Entries with scene source code:
☆ ☆ ☆ ☆
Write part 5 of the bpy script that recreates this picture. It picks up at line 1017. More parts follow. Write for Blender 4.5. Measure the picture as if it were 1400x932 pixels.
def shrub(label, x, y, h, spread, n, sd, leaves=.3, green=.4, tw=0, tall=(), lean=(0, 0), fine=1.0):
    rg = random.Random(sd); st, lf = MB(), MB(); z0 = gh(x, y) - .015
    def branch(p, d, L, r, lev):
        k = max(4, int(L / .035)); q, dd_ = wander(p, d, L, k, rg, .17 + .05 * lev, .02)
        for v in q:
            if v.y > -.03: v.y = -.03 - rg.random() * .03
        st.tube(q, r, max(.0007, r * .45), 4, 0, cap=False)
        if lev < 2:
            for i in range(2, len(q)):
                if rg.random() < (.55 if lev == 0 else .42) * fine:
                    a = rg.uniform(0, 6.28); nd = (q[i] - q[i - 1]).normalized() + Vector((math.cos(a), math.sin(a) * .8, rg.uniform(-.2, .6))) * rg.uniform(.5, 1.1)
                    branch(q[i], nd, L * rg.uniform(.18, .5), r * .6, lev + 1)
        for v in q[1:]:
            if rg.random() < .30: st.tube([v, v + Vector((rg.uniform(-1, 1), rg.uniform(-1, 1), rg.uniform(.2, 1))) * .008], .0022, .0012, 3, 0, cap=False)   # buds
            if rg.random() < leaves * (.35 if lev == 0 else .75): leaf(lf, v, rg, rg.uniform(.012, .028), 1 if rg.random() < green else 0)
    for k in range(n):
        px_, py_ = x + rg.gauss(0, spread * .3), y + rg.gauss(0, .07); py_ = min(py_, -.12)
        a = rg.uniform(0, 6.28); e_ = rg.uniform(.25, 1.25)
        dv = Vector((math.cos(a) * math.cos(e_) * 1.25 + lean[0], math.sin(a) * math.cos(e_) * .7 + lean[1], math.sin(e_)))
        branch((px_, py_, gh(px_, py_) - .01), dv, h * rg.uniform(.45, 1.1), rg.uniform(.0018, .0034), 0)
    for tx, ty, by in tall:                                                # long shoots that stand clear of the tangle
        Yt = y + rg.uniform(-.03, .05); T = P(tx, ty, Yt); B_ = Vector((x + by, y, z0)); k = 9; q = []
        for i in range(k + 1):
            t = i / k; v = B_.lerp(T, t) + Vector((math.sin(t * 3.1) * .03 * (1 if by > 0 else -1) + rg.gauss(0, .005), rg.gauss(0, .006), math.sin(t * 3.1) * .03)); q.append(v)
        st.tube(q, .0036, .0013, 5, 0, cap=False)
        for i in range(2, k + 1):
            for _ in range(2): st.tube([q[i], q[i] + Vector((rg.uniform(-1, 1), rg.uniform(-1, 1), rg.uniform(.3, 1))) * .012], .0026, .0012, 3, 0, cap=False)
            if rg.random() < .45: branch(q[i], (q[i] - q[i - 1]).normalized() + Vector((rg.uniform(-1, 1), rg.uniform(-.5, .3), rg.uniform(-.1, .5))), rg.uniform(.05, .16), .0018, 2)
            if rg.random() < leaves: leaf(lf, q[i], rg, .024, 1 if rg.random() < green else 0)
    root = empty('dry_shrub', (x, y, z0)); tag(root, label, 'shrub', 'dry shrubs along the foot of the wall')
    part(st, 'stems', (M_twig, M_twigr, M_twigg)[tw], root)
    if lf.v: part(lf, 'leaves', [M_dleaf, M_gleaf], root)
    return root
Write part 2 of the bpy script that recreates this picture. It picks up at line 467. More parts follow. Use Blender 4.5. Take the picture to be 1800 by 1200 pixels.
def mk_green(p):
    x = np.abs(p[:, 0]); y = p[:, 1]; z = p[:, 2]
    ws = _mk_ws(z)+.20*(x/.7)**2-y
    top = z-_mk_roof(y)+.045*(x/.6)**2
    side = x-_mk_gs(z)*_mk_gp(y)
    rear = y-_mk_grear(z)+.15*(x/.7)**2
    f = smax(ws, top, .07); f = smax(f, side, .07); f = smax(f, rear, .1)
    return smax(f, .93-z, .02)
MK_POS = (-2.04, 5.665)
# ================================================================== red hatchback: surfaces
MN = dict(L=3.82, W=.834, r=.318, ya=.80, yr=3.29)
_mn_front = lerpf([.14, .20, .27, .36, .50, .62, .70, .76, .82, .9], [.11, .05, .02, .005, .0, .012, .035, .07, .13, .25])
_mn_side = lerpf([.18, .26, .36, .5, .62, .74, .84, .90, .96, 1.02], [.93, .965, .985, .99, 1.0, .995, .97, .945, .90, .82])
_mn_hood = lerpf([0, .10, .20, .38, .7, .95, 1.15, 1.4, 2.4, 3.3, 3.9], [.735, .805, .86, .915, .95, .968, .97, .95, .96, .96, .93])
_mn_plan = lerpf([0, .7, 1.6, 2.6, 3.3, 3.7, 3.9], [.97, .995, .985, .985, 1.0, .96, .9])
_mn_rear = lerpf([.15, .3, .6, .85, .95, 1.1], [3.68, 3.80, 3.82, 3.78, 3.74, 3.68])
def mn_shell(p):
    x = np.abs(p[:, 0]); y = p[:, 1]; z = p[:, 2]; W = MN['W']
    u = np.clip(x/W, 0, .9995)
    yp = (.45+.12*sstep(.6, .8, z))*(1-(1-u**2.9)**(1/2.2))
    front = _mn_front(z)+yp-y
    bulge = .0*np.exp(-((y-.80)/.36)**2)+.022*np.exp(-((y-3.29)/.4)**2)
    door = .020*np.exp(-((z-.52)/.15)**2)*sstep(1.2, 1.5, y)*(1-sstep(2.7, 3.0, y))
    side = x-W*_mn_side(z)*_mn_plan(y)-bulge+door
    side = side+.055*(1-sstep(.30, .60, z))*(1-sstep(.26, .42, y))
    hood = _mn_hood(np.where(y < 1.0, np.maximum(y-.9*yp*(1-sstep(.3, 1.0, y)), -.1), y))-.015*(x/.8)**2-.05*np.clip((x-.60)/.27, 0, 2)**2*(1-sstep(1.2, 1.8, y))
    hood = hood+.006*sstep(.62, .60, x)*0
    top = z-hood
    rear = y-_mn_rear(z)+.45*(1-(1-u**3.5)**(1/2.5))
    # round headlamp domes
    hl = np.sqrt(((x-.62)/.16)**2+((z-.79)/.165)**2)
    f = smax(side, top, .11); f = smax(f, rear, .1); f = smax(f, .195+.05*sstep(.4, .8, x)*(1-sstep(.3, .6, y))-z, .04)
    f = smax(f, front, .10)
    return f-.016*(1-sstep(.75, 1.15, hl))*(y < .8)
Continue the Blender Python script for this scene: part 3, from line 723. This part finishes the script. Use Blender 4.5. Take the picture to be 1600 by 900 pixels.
☆ ☆ ☆ ☆
**Your goal:**
Give an exact repetition of all the material.

**Exercise result:**
Write part 5 of the bpy script that recreates this picture. It picks up at line 1017. More parts follow. Write for Blender 4.5. Measure the picture as if it were 1400x932 pixels.
def shrub(label, x, y, h, spread, n, sd, leaves=.3, green=.4, tw=0, tall=(), lean=(0, 0), fine=1.0):
    rg = random.Random(sd); st, lf = MB(), MB(); z0 = gh(x, y) - .015
    def branch(p, d, L, r, lev):
        k = max(4, int(L / .035)); q, dd_ = wander(p, d, L, k, rg, .17 + .05 * lev, .02)
        for v in q:
            if v.y > -.03: v.y = -.03 - rg.random() * .03
        st.tube(q, r, max(.0007, r * .45), 4, 0, cap=False)
        if lev < 2:
            for i in range(2, len(q)):
                if rg.random() < (.55 if lev == 0 else .42) * fine:
                    a = rg.uniform(0, 6.28); nd = (q[i] - q[i - 1]).normalized() + Vector((math.cos(a), math.sin(a) * .8, rg.uniform(-.2, .6))) * rg.uniform(.5, 1.1)
                    branch(q[i], nd, L * rg.uniform(.18, .5), r * .6, lev + 1)
        for v in q[1:]:
            if rg.random() < .30: st.tube([v, v + Vector((rg.uniform(-1, 1), rg.uniform(-1, 1), rg.uniform(.2, 1))) * .008], .0022, .0012, 3, 0, cap=False)   # buds
            if rg.random() < leaves * (.35 if lev == 0 else .75): leaf(lf, v, rg, rg.uniform(.012, .028), 1 if rg.random() < green else 0)
    for k in range(n):
        px_, py_ = x + rg.gauss(0, spread * .3), y + rg.gauss(0, .07); py_ = min(py_, -.12)
        a = rg.uniform(0, 6.28); e_ = rg.uniform(.25, 1.25)
        dv = Vector((math.cos(a) * math.cos(e_) * 1.25 + lean[0], math.sin(a) * math.cos(e_) * .7 + lean[1], math.sin(e_)))
        branch((px_, py_, gh(px_, py_) - .01), dv, h * rg.uniform(.45, 1.1), rg.uniform(.0018, .0034), 0)
    for tx, ty, by in tall:                                                # long shoots that stand clear of the tangle
        Yt = y + rg.uniform(-.03, .05); T = P(tx, ty, Yt); B_ = Vector((x + by, y, z0)); k = 9; q = []
        for i in range(k + 1):
            t = i / k; v = B_.lerp(T, t) + Vector((math.sin(t * 3.1) * .03 * (1 if by > 0 else -1) + rg.gauss(0, .005), rg.gauss(0, .006), math.sin(t * 3.1) * .03)); q.append(v)
        st.tube(q, .0036, .0013, 5, 0, cap=False)
        for i in range(2, k + 1):
            for _ in range(2): st.tube([q[i], q[i] + Vector((rg.uniform(-1, 1), rg.uniform(-1, 1), rg.uniform(.3, 1))) * .012], .0026, .0012, 3, 0, cap=False)
            if rg.random() < .45: branch(q[i], (q[i] - q[i - 1]).normalized() + Vector((rg.uniform(-1, 1), rg.uniform(-.5, .3), rg.uniform(-.1, .5))), rg.uniform(.05, .16), .0018, 2)
            if rg.random() < leaves: leaf(lf, q[i], rg, .024, 1 if rg.random() < green else 0)
    root = empty('dry_shrub', (x, y, z0)); tag(root, label, 'shrub', 'dry shrubs along the foot of the wall')
    part(st, 'stems', (M_twig, M_twigr, M_twigg)[tw], root)
    if lf.v: part(lf, 'leaves', [M_dleaf, M_gleaf], root)
    return root
Write part 2 of the bpy script that recreates this picture. It picks up at line 467. More parts follow. Use Blender 4.5. Take the picture to be 1800 by 1200 pixels.
def mk_green(p):
    x = np.abs(p[:, 0]); y = p[:, 1]; z = p[:, 2]
    ws = _mk_ws(z)+.20*(x/.7)**2-y
    top = z-_mk_roof(y)+.045*(x/.6)**2
    side = x-_mk_gs(z)*_mk_gp(y)
    rear = y-_mk_grear(z)+.15*(x/.7)**2
    f = smax(ws, top, .07); f = smax(f, side, .07); f = smax(f, rear, .1)
    return smax(f, .93-z, .02)
MK_POS = (-2.04, 5.665)
# ================================================================== red hatchback: surfaces
MN = dict(L=3.82, W=.834, r=.318, ya=.80, yr=3.29)
_mn_front = lerpf([.14, .20, .27, .36, .50, .62, .70, .76, .82, .9], [.11, .05, .02, .005, .0, .012, .035, .07, .13, .25])
_mn_side = lerpf([.18, .26, .36, .5, .62, .74, .84, .90, .96, 1.02], [.93, .965, .985, .99, 1.0, .995, .97, .945, .90, .82])
_mn_hood = lerpf([0, .10, .20, .38, .7, .95, 1.15, 1.4, 2.4, 3.3, 3.9], [.735, .805, .86, .915, .95, .968, .97, .95, .96, .96, .93])
_mn_plan = lerpf([0, .7, 1.6, 2.6, 3.3, 3.7, 3.9], [.97, .995, .985, .985, 1.0, .96, .9])
_mn_rear = lerpf([.15, .3, .6, .85, .95, 1.1], [3.68, 3.80, 3.82, 3.78, 3.74, 3.68])
def mn_shell(p):
    x = np.abs(p[:, 0]); y = p[:, 1]; z = p[:, 2]; W = MN['W']
    u = np.clip(x/W, 0, .9995)
    yp = (.45+.12*sstep(.6, .8, z))*(1-(1-u**2.9)**(1/2.2))
    front = _mn_front(z)+yp-y
    bulge = .0*np.exp(-((y-.80)/.36)**2)+.022*np.exp(-((y-3.29)/.4)**2)
    door = .020*np.exp(-((z-.52)/.15)**2)*sstep(1.2, 1.5, y)*(1-sstep(2.7, 3.0, y))
    side = x-W*_mn_side(z)*_mn_plan(y)-bulge+door
    side = side+.055*(1-sstep(.30, .60, z))*(1-sstep(.26, .42, y))
    hood = _mn_hood(np.where(y < 1.0, np.maximum(y-.9*yp*(1-sstep(.3, 1.0, y)), -.1), y))-.015*(x/.8)**2-.05*np.clip((x-.60)/.27, 0, 2)**2*(1-sstep(1.2, 1.8, y))
    hood = hood+.006*sstep(.62, .60, x)*0
    top = z-hood
    rear = y-_mn_rear(z)+.45*(1-(1-u**3.5)**(1/2.5))
    # round headlamp domes
    hl = np.sqrt(((x-.62)/.16)**2+((z-.79)/.165)**2)
    f = smax(side, top, .11); f = smax(f, rear, .1); f = smax(f, .195+.05*sstep(.4, .8, x)*(1-sstep(.3, .6, y))-z, .04)
    f = smax(f, front, .10)
    return f-.016*(1-sstep(.75, 1.15, hl))*(y < .8)
Continue the Blender Python script for this scene: part 3, from line 723. This part finishes the script. Use Blender 4.5. Take the picture to be 1600 by 900 pixels.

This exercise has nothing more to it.